"Ein enormes Engagement"
Frage: Herr Prälat Krämer, die Sternsinger sind die größte Solidaritätsaktion von Kindern für Kinder weltweit. Was macht den Erfolg aus?
Krämer: Es ist eine Aktion von Kindern für Kinder in aller Welt. Das Erfolgsrezept dahinter ist: Die Kinder sehen, dass sie auch etwas bewirken, dass sie in der Welt Probleme angehen können. Das ist, glaube ich, sehr motivierend.
Frage: Nun ist die Klage groß, dass das Kirchenvolk überaltert. Mit Verweis auf die Sternsinger könnte man aber doch auch sagen, dass das Kirchenvolk nachwächst, oder?
Krämer: Es ist ein enormes Engagement, das die Sternsinger auf die Beine stellen. In fast allen Pfarreien sind sie unterwegs. Wir haben etwa 330.000 Kinder und 90.000 Erwachsene, die sie begleiten. Das ist eine stolze Zahl und zeigt auch, wie jung Kirche hierzulande sein kann.
Frage: Trotzdem steigen hierzulande die Austrittszahlen, in vielen Gemeinden sind die Senioren in der Überzahl. Wird es in zehn oder zwanzig Jahren noch genug Nachwuchs geben für die Sternsinger?
Krämer: Die Zusammenlegungen von Gemeinden, die höhere Belastung von Ehrenamtlichen, die geringere Präsenz von Kindern allein durch die demografische Entwicklung geht auch an den Sternsingern nicht spurlos vorüber. Dem stellen wir uns sehr intensiv und versuchen, Modelle zu erarbeiten, wie wir dem begegnen können. Gerade beim Sternsingen haben wir aber eine positive Entwicklung, die in dieser Art auch einzigartig ist in der katholischen Kirche in Deutschland. Kurzum: Wir nehmen die Veränderungen kritisch und wach wahr, sind aber guten Mutes, dass es bei den Sternsingern noch lange weitergehen wird.

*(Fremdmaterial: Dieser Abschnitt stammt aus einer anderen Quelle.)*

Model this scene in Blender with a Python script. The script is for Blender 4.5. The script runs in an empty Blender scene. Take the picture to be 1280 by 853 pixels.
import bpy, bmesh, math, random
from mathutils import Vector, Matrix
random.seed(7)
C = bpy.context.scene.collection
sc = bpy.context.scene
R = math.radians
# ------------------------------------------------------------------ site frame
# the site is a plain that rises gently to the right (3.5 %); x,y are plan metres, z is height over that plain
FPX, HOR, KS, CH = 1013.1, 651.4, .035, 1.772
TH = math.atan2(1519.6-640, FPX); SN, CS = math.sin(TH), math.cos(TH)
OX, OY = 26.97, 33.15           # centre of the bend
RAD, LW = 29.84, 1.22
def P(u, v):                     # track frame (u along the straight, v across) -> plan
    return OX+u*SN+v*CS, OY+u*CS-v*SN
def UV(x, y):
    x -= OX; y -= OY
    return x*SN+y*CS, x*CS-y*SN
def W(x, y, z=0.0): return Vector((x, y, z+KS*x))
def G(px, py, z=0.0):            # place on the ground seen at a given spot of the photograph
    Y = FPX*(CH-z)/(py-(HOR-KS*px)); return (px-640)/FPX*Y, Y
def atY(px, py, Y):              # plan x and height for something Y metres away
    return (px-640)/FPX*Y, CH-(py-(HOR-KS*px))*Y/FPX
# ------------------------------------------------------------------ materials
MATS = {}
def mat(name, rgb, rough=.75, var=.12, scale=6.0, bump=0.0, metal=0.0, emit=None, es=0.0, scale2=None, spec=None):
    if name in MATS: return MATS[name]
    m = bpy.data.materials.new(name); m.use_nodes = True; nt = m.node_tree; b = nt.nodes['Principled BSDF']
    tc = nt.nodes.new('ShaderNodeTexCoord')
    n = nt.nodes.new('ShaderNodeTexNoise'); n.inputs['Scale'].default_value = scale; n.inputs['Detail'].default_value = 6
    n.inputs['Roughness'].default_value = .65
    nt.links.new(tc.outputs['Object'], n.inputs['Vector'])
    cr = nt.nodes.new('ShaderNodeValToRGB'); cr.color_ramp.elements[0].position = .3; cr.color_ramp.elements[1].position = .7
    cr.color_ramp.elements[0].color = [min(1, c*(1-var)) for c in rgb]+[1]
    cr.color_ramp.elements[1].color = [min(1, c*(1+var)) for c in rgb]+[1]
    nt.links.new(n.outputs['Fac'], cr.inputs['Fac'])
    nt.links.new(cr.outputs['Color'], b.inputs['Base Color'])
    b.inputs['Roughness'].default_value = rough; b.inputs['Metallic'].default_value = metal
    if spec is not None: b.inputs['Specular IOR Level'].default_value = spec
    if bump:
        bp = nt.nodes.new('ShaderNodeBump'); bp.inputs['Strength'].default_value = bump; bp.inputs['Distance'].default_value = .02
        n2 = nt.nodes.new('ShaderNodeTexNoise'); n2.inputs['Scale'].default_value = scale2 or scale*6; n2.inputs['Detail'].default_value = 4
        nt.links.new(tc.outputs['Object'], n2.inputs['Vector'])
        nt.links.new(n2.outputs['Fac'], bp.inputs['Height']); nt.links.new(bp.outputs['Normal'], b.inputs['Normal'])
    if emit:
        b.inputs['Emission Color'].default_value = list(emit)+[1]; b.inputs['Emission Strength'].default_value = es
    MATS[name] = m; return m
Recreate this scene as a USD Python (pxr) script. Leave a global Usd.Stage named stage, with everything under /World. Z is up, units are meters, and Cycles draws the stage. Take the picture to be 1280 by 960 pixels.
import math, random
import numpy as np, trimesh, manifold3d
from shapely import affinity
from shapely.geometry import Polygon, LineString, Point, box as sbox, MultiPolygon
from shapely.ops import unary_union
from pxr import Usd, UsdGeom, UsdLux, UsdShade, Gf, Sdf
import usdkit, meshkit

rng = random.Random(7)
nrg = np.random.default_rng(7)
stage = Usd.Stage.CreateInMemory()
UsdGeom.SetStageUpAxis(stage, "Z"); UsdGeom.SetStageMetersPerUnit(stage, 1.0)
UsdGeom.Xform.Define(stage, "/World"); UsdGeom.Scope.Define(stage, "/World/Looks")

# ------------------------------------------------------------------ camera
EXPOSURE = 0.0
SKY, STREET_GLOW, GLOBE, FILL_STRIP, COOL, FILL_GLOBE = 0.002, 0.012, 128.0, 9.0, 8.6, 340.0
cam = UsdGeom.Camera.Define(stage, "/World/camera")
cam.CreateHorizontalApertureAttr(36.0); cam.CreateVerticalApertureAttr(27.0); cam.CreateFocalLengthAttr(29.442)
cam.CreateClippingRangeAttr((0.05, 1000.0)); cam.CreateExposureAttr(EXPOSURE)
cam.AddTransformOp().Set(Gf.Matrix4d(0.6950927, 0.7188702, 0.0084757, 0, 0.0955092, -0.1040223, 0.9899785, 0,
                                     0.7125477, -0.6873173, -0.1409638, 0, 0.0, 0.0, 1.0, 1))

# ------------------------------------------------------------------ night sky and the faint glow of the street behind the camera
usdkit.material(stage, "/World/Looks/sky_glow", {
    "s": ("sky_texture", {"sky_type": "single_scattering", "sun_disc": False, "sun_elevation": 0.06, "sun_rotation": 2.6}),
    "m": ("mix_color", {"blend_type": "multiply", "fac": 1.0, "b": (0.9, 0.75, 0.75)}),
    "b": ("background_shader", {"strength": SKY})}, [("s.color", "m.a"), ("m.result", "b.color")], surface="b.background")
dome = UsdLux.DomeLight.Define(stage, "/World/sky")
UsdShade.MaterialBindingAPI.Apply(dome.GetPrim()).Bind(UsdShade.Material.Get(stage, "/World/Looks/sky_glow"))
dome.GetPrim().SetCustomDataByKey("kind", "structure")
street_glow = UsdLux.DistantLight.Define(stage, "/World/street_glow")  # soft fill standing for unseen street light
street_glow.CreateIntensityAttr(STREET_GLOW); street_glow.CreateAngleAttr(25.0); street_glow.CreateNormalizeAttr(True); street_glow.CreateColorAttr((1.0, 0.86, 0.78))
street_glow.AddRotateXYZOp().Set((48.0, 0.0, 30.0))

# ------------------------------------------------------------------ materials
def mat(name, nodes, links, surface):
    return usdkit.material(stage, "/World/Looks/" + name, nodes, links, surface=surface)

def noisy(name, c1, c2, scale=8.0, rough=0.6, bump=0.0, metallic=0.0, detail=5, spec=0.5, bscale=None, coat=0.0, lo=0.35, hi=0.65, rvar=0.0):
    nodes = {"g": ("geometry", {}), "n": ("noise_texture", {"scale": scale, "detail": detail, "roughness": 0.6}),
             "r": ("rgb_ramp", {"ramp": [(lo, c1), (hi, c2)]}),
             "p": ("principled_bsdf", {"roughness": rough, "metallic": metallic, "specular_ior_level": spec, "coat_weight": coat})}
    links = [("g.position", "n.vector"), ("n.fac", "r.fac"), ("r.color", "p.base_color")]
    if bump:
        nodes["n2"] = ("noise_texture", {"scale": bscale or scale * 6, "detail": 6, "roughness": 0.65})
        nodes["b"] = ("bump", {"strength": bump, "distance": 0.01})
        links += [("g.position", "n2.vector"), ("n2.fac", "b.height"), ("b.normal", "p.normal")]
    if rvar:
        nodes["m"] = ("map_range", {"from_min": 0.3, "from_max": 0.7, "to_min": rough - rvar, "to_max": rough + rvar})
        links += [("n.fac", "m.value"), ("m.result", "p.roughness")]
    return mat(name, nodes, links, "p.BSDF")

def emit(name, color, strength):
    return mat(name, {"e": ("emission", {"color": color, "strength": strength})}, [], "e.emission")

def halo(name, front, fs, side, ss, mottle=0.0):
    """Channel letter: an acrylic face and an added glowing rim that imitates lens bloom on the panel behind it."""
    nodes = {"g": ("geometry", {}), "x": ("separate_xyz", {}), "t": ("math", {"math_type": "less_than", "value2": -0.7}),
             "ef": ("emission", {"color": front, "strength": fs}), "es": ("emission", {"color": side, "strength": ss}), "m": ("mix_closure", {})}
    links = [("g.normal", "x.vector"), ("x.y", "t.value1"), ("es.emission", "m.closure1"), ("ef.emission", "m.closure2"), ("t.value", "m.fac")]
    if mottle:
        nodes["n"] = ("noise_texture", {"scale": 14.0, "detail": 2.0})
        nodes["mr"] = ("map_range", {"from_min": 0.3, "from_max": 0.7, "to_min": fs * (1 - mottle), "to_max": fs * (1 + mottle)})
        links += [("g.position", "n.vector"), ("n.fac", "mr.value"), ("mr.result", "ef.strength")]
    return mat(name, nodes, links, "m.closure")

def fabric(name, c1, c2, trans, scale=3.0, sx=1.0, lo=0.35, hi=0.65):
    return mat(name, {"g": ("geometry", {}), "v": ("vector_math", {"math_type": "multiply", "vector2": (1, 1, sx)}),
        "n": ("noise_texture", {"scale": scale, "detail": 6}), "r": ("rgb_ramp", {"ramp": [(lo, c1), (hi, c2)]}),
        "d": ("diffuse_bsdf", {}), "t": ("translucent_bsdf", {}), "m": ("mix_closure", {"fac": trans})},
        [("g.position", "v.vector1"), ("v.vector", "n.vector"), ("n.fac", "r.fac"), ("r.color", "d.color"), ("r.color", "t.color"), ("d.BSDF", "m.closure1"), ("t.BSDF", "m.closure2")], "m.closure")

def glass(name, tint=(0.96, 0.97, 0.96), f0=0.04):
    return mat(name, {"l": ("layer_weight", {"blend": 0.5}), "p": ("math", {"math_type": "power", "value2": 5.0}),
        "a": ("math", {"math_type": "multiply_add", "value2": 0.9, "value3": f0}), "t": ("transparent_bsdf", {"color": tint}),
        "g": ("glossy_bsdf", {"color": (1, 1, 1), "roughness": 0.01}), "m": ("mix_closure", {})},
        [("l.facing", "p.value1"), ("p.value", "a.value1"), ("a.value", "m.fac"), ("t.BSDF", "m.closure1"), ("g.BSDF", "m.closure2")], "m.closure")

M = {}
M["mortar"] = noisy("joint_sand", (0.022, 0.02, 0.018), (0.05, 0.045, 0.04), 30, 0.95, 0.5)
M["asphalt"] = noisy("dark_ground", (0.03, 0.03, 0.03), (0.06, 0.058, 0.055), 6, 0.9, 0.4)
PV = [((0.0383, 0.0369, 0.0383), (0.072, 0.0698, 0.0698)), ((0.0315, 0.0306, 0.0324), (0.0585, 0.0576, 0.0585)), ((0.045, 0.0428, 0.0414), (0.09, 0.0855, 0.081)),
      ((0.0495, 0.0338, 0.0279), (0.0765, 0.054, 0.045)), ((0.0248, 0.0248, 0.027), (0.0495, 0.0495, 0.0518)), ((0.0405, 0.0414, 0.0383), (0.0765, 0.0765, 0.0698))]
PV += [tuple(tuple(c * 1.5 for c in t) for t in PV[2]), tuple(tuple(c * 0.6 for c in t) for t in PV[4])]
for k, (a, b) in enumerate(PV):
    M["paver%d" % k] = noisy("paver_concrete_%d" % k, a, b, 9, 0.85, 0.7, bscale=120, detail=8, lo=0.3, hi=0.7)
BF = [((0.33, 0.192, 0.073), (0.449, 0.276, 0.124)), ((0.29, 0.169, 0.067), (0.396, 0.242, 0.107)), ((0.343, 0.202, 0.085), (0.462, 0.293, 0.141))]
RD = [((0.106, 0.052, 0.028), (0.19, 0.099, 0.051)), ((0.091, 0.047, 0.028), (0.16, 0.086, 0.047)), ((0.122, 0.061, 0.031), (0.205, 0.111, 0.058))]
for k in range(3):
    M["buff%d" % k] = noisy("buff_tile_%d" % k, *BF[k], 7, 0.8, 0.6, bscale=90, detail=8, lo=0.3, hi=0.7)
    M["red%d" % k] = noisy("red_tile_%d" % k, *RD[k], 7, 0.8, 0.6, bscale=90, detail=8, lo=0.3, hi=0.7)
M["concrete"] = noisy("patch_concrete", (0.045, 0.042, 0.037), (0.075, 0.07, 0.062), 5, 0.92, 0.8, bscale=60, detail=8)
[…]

Frage: Dieses Jahr ist das Beispielland der Aktion Bolivien - warum?
Krämer: Das Thema der 58. Aktion Dreikönigssingen ist Respekt. Respekt für dich, für mich, für andere. Das wollen wir am Beispiel von indigenen Kindern in Bolivien zeigen.
Frage: Was heißt das konkret?
Krämer: Bolivien ist eines der ärmsten Länder Lateinamerikas, fast jeder zweite Bolivianer lebt heute unterhalb der Armutsgrenze. Zugleich hat Bolivien einen hohen Anteil an indigener Bevölkerung. Und obwohl sie die Mehrheit stellt, wird sie im eigenen Land häufig diskriminiert. Vor allem, wenn die indigenen Familien in die Städte kommen, erfahren ihre Kinder häufig Diskriminierung aufgrund ihres Andersseins und verlieren schnell die Wurzeln zu ihrer eigenen Kultur und ihrer eigenen Heimat. Dafür wollen wir ein Bewusstsein schaffen, aber zugleich auch zeigen, wie man dem Problem begegnen kann.
Frage: Nun haben wir im eigenen Land gerade viele Kinder und Jugendliche, die von zu Hause geflohen sind, und hier eine neue Heimat finden müssen. Engagiert sich das Kindermissionswerk auch in diesem Bereich?
Krämer: Zum einen sind die Sternsinger für Flüchtlinge schon seit langem weltweit sehr intensiv unterwegs. Im, vergangenen Jahr haben wir die große Aktion "Leben retten" gestartet, die das Engagement der Sternsinger für jene Flüchtlinge, die unter anderem über das Mittelmeer zu uns kommen, verdeutlicht. Und dann geht es darum, mit den Flüchtlingskindern in unseren Gemeinden Kontakt aufzunehmen. Da bietet sich vielleicht auch das gemeinsame Sternsingen an.
Frage: Sie sind Präsident des Internationalen Katholischen Missionswerks missio Aachen und leiten gleichzeitig das Kindermissionswerk "Die Sternsinger". Was begeistert Sie an diesem Job?
Krämer: Es ist zum einen sehr schön und erfüllend, wenn man für Kinder in aller Welt etwas tun kann. Das Jahr über bekomme ich immer wieder Besuch von unseren Projektpartnern. Da sehe ich, wie viel Segen von dieser Arbeit ausgeht. Und dann gibt es die große Aussendungsfeier, diesmal in Fulda, und den Empfang der Sternsinger im Bundeskanzleramt in Berlin. Wenn ich sehe, wie fröhlich und begeistert die Kinder bei der Sache sind, macht mir das auch als Erwachsener Mut.